Your task:
Output, word for word, every line from the start of the listing down to and including the line that contains "boulder(i, (x, y, z), w"; include nothing else.

Collected data:
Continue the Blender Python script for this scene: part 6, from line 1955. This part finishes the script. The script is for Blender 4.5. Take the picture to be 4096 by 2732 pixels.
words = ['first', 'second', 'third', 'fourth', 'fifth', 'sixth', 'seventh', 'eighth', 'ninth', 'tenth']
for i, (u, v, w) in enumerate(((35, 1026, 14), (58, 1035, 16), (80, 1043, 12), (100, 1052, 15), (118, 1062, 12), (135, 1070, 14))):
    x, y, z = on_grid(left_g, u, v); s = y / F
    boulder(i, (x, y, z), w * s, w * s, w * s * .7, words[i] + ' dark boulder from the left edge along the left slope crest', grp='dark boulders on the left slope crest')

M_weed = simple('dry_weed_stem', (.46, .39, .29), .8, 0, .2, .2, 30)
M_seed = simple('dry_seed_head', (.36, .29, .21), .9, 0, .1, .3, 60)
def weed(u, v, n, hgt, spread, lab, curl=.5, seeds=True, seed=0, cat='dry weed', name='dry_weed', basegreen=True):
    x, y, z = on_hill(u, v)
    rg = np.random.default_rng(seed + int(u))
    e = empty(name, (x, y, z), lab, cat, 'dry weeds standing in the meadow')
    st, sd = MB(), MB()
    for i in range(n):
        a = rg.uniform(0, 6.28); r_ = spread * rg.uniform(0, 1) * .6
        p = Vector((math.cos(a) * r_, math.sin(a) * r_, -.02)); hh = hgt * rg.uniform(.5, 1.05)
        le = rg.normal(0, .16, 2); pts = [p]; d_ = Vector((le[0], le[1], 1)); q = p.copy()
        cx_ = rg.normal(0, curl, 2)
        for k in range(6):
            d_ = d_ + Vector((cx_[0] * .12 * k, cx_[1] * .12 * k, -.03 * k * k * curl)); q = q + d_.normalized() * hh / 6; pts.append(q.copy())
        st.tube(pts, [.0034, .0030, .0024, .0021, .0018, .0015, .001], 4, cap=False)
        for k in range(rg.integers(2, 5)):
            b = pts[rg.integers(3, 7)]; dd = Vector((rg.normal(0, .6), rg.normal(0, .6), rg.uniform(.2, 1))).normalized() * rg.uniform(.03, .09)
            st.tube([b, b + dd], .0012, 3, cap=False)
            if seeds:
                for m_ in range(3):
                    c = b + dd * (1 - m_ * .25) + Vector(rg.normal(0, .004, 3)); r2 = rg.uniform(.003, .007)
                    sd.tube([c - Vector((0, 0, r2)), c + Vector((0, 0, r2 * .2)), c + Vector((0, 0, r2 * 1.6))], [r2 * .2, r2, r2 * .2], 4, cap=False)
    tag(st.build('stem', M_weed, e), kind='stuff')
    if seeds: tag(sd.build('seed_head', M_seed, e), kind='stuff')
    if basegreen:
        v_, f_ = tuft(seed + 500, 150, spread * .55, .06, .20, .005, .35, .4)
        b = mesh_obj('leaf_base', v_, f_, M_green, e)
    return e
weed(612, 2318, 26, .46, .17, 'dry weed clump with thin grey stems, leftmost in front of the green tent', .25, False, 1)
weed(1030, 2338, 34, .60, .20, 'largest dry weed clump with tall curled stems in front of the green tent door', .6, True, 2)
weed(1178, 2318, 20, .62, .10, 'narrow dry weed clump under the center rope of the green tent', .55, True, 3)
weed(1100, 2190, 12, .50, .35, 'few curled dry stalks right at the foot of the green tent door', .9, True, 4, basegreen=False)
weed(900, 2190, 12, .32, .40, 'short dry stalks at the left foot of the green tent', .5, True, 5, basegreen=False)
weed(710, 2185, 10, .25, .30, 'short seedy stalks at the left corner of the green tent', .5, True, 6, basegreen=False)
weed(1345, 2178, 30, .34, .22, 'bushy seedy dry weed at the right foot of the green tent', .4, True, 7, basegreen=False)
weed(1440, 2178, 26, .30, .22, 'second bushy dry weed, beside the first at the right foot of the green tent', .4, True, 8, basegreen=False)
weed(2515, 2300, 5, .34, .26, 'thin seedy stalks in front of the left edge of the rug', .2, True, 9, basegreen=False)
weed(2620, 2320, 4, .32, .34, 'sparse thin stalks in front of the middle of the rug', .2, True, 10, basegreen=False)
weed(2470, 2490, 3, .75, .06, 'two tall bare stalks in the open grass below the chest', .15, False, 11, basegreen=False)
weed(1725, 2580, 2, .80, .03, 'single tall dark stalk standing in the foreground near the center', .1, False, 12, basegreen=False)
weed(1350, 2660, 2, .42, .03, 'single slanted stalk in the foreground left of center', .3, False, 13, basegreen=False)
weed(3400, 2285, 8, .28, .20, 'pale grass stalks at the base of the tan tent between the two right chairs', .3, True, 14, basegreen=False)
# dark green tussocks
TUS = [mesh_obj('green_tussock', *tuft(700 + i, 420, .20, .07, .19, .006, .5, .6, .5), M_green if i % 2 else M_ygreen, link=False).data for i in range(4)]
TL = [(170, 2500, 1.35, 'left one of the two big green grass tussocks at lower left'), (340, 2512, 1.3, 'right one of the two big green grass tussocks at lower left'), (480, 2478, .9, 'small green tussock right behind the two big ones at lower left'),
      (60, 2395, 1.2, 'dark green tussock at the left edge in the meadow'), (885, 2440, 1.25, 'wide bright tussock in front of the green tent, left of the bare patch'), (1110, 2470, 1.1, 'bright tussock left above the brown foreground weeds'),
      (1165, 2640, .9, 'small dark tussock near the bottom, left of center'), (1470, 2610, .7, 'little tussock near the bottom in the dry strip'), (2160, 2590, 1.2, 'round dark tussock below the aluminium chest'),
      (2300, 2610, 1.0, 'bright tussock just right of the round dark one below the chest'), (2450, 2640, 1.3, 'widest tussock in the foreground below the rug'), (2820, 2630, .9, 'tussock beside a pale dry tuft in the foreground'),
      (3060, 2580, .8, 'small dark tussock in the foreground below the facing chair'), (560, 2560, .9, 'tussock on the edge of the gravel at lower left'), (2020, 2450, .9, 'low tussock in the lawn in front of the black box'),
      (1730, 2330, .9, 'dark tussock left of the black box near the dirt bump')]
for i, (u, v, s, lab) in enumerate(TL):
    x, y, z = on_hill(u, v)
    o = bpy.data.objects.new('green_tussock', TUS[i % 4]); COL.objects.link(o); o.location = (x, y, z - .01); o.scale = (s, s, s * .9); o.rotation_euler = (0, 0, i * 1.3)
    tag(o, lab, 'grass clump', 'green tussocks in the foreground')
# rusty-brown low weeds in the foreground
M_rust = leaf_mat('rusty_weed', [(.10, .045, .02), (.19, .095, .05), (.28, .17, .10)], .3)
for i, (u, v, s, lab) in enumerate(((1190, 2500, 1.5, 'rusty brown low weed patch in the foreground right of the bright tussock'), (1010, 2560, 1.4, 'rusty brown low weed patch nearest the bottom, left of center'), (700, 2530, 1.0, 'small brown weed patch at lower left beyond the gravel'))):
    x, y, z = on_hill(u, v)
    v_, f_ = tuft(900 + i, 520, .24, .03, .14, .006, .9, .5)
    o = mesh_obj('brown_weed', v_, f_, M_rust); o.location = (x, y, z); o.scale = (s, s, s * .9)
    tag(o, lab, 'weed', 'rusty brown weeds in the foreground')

Written response:
Continue the Blender Python script for this scene: part 6, from line 1955. This part finishes the script. The script is for Blender 4.5. Take the picture to be 4096 by 2732 pixels.
words = ['first', 'second', 'third', 'fourth', 'fifth', 'sixth', 'seventh', 'eighth', 'ninth', 'tenth']
for i, (u, v, w) in enumerate(((35, 1026, 14), (58, 1035, 16), (80, 1043, 12), (100, 1052, 15), (118, 1062, 12), (135, 1070, 14))):
    x, y, z = on_grid(left_g, u, v); s = y / F
    boulder(i, (x, y, z), w * s, w * s, w * s * .7, words[i] + ' dark boulder from the left edge along the left slope crest', grp='dark boulders on the left slope crest')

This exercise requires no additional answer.